* **Stated task**
The entire listing is to be repeated verbatim.

* **Raw data**
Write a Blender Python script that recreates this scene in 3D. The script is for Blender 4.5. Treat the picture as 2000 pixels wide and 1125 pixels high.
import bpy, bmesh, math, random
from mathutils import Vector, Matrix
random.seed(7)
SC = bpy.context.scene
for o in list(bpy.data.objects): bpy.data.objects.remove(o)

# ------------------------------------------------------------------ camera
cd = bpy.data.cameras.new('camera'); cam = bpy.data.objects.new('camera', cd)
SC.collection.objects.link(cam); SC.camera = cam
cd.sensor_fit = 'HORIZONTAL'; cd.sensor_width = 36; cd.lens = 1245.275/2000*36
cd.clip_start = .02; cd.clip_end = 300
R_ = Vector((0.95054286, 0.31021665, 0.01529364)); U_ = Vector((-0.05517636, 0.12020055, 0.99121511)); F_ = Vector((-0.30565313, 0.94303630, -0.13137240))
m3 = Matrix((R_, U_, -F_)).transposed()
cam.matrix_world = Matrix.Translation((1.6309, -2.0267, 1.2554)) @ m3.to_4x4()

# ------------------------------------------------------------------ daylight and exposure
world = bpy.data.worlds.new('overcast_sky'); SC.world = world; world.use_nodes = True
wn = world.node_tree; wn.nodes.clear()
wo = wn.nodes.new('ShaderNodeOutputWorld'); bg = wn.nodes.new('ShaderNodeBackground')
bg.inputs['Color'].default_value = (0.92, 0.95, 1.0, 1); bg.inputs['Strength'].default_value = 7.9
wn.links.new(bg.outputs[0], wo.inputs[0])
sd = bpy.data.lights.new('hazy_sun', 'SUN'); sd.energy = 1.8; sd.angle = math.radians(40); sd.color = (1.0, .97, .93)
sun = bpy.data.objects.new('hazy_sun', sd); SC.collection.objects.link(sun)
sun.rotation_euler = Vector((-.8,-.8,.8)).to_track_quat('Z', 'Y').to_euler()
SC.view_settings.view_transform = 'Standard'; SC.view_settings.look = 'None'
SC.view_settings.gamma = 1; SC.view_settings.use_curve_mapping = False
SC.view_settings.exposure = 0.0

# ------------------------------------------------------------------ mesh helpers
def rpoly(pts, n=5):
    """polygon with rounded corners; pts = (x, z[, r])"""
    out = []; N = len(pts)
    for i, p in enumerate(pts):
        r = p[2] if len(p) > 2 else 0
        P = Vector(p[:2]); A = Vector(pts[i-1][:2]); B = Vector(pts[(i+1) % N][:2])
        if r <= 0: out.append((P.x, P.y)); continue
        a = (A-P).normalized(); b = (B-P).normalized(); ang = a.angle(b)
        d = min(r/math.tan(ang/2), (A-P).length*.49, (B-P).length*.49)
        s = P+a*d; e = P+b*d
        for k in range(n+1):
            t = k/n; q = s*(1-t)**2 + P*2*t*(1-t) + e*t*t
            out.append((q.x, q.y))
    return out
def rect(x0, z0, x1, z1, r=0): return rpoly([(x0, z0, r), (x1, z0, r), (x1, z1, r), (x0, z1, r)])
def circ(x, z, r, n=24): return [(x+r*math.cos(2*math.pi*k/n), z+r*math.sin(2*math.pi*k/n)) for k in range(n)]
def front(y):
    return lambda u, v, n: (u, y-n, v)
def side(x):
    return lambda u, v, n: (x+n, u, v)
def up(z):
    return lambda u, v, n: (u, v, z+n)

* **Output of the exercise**
Write a Blender Python script that recreates this scene in 3D. The script is for Blender 4.5. Treat the picture as 2000 pixels wide and 1125 pixels high.
import bpy, bmesh, math, random
from mathutils import Vector, Matrix
random.seed(7)
SC = bpy.context.scene
for o in list(bpy.data.objects): bpy.data.objects.remove(o)

# ------------------------------------------------------------------ camera
cd = bpy.data.cameras.new('camera'); cam = bpy.data.objects.new('camera', cd)
SC.collection.objects.link(cam); SC.camera = cam
cd.sensor_fit = 'HORIZONTAL'; cd.sensor_width = 36; cd.lens = 1245.275/2000*36
cd.clip_start = .02; cd.clip_end = 300
R_ = Vector((0.95054286, 0.31021665, 0.01529364)); U_ = Vector((-0.05517636, 0.12020055, 0.99121511)); F_ = Vector((-0.30565313, 0.94303630, -0.13137240))
m3 = Matrix((R_, U_, -F_)).transposed()
cam.matrix_world = Matrix.Translation((1.6309, -2.0267, 1.2554)) @ m3.to_4x4()

# ------------------------------------------------------------------ daylight and exposure
world = bpy.data.worlds.new('overcast_sky'); SC.world = world; world.use_nodes = True
wn = world.node_tree; wn.nodes.clear()
wo = wn.nodes.new('ShaderNodeOutputWorld'); bg = wn.nodes.new('ShaderNodeBackground')
bg.inputs['Color'].default_value = (0.92, 0.95, 1.0, 1); bg.inputs['Strength'].default_value = 7.9
wn.links.new(bg.outputs[0], wo.inputs[0])
sd = bpy.data.lights.new('hazy_sun', 'SUN'); sd.energy = 1.8; sd.angle = math.radians(40); sd.color = (1.0, .97, .93)
sun = bpy.data.objects.new('hazy_sun', sd); SC.collection.objects.link(sun)
sun.rotation_euler = Vector((-.8,-.8,.8)).to_track_quat('Z', 'Y').to_euler()
SC.view_settings.view_transform = 'Standard'; SC.view_settings.look = 'None'
SC.view_settings.gamma = 1; SC.view_settings.use_curve_mapping = False
SC.view_settings.exposure = 0.0

# ------------------------------------------------------------------ mesh helpers
def rpoly(pts, n=5):
    """polygon with rounded corners; pts = (x, z[, r])"""
    out = []; N = len(pts)
    for i, p in enumerate(pts):
        r = p[2] if len(p) > 2 else 0
        P = Vector(p[:2]); A = Vector(pts[i-1][:2]); B = Vector(pts[(i+1) % N][:2])
        if r <= 0: out.append((P.x, P.y)); continue
        a = (A-P).normalized(); b = (B-P).normalized(); ang = a.angle(b)
        d = min(r/math.tan(ang/2), (A-P).length*.49, (B-P).length*.49)
        s = P+a*d; e = P+b*d
        for k in range(n+1):
            t = k/n; q = s*(1-t)**2 + P*2*t*(1-t) + e*t*t
            out.append((q.x, q.y))
    return out
def rect(x0, z0, x1, z1, r=0): return rpoly([(x0, z0, r), (x1, z0, r), (x1, z1, r), (x0, z1, r)])
def circ(x, z, r, n=24): return [(x+r*math.cos(2*math.pi*k/n), z+r*math.sin(2*math.pi*k/n)) for k in range(n)]
def front(y):
    return lambda u, v, n: (u, y-n, v)
def side(x):
    return lambda u, v, n: (x+n, u, v)
def up(z):
    return lambda u, v, n: (u, v, z+n)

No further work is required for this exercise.